Kadro Kalitemiz Arjantin’i Yenmeye Yetti
Arjantin kadro kalitesi olarak millilerimizden geride olması aslında maçın baştan sona skor üstünlüğü ile geçmesine sebep oldu. Skor avantajını hep elimizde tutmamız özellikle turnuvanın ilk gününde bol rotasyon yaparak dinç kalmamızı sağladı. Koç Fikret Doğan’ın elinde kaliteli bir kadro bulunuyor. Örneğin Berke maça 3 numarada başlatıp 5 numarada bitirdi. Bunun yanı sıra koçun elinde Kerem Konan ve Karahan gibi birden fazla pozisyonu rahatlıkla oynayabilecek oyuncular bulunuyor. Bu da aslında her rakibe karşı ters eşleşme yakalayabileceğimiz opsiyonlarımız olmasını sağlıyor.
Ancak buradaki önemli bir konu doğru beşleri yakalayabilmek ve oyuncuların ritimde kalmasını sağlamak.
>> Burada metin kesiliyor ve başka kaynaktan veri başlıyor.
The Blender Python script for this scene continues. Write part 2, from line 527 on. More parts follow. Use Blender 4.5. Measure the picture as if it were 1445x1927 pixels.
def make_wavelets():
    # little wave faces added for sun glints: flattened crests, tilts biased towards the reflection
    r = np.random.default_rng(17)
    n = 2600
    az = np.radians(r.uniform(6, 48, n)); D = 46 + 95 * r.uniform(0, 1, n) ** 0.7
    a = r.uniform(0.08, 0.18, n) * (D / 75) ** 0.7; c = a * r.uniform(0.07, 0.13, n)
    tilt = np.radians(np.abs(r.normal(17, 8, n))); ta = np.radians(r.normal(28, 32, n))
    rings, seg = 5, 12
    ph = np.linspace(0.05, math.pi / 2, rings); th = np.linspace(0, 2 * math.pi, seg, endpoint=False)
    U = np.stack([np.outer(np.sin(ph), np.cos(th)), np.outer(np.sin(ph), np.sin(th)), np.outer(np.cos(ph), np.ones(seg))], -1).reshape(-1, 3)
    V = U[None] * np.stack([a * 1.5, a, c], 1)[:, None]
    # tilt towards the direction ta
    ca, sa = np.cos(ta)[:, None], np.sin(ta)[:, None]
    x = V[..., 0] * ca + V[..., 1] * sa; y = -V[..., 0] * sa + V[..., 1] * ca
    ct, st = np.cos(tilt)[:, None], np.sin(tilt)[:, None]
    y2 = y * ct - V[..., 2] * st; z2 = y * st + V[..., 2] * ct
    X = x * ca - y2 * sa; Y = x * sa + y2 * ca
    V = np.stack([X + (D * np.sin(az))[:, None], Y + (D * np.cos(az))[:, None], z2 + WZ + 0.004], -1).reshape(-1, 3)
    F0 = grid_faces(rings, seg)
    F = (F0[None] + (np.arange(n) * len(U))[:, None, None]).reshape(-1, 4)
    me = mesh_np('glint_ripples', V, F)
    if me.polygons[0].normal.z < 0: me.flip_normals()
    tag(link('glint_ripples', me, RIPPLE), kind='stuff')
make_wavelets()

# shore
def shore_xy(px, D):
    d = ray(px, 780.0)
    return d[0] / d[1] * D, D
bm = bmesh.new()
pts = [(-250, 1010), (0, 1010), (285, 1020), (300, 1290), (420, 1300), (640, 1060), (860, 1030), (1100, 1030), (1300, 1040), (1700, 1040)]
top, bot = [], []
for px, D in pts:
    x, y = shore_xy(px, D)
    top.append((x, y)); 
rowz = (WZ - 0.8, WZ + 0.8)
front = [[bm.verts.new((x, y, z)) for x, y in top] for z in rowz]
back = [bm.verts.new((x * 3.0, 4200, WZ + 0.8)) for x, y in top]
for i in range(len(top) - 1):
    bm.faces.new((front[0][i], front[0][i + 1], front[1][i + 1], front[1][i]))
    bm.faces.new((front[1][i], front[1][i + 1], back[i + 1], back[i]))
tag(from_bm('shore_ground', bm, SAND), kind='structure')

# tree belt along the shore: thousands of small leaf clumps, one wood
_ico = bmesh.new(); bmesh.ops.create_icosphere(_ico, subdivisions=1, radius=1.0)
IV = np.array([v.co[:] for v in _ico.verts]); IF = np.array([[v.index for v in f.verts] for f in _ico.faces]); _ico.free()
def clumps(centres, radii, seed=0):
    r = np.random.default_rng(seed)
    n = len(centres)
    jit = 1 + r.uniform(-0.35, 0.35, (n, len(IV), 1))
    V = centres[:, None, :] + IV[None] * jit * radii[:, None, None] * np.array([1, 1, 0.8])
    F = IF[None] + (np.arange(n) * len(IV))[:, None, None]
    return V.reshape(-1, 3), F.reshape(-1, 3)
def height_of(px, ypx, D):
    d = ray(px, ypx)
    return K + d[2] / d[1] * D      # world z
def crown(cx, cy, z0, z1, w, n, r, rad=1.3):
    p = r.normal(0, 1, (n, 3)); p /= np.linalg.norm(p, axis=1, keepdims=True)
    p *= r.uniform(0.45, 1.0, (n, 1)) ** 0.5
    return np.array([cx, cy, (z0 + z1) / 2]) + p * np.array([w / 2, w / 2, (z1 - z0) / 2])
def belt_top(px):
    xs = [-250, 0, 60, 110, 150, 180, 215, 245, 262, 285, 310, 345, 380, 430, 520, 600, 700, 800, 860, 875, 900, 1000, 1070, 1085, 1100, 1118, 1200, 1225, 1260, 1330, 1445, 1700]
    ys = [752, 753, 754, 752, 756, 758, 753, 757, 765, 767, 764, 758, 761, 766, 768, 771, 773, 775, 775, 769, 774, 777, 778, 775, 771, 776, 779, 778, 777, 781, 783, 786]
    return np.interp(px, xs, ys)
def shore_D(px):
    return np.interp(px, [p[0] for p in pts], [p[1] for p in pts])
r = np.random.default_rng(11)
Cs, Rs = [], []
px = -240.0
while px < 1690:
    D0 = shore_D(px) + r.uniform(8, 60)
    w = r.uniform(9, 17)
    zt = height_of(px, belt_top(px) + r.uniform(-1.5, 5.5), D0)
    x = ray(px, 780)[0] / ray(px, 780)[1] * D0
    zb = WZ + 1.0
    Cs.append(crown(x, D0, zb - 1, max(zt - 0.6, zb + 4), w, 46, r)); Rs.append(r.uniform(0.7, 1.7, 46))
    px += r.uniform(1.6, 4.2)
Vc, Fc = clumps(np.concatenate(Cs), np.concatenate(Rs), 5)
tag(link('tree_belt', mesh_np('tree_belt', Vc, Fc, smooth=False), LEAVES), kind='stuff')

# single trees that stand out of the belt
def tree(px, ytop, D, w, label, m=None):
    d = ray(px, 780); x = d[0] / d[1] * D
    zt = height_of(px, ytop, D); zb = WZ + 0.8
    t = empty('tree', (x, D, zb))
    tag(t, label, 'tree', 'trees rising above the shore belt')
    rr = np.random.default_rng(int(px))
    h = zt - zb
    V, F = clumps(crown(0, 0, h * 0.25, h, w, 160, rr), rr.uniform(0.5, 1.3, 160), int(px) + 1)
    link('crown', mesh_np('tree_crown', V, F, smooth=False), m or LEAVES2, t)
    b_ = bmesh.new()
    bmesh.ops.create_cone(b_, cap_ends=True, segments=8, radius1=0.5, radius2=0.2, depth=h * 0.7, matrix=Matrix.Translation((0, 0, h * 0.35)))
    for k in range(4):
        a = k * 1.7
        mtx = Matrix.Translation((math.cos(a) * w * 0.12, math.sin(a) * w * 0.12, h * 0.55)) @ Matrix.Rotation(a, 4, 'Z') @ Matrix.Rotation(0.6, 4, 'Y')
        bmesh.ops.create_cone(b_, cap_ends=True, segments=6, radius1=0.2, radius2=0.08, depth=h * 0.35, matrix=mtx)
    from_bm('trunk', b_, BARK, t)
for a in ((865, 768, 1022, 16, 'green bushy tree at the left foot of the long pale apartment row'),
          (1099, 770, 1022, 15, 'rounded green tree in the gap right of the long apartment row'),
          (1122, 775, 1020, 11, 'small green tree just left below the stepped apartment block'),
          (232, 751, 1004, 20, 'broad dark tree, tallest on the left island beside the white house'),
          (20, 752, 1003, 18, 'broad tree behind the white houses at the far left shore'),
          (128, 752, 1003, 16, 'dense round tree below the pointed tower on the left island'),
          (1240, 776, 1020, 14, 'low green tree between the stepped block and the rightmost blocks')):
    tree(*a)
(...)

Burada saha içi rolleri netleştirmek turnuvayı nasıl bitireceğimizi belirleyecektir.
Güney Kore Maçından Ders Çıkarmamız Gerek
Çok farklı kazanacağımız bir maçı bir türlü koparamamak maça yeterince iyi hazırlanmadığımızı ve açıkçası rakibe gereken saygıyı göstermediğimizi gösteriyor. Arjantin maçından sonra da aklıma en çok takılan konu hücum çeşitliliğimizin çok az olması olmuştu. Sürekli topu içeri indirerek sırtı dönük hücum etmeye çalışıyoruz. Güney Kore maçında rakibe göre çok uzun kalmamıza rağmen ikili sıkıştırmalardan sonra doğru şutu istikrarlı bir şekilde bulamadık. Böyle olunca da maçın belirli bölümlerinde ne yapacağımızı bilmeden rakip sahaya geçtiğimiz bir çok hücum oldu. Sırtı dönük hücumlar günümüz basketbolunda doğru oyuncularla maçın belirli bölümlerinde kullanıldığında etkili bir silah ama maçın genelinde kullanılamayacak kadar da ilkel.
Turnuvanın geri kalanında set tempomuzu arttırmalı ve geçiş hücumlarında daha çok çembere gitmeliyiz. Güney Kore bizim seviyemizin çok altında olmasına rağmen takım olarak savunma ve hücum yaparak aslında basketbolun bireysel değil, takım sporu olduğunu bize en iyi şekilde gösterdi.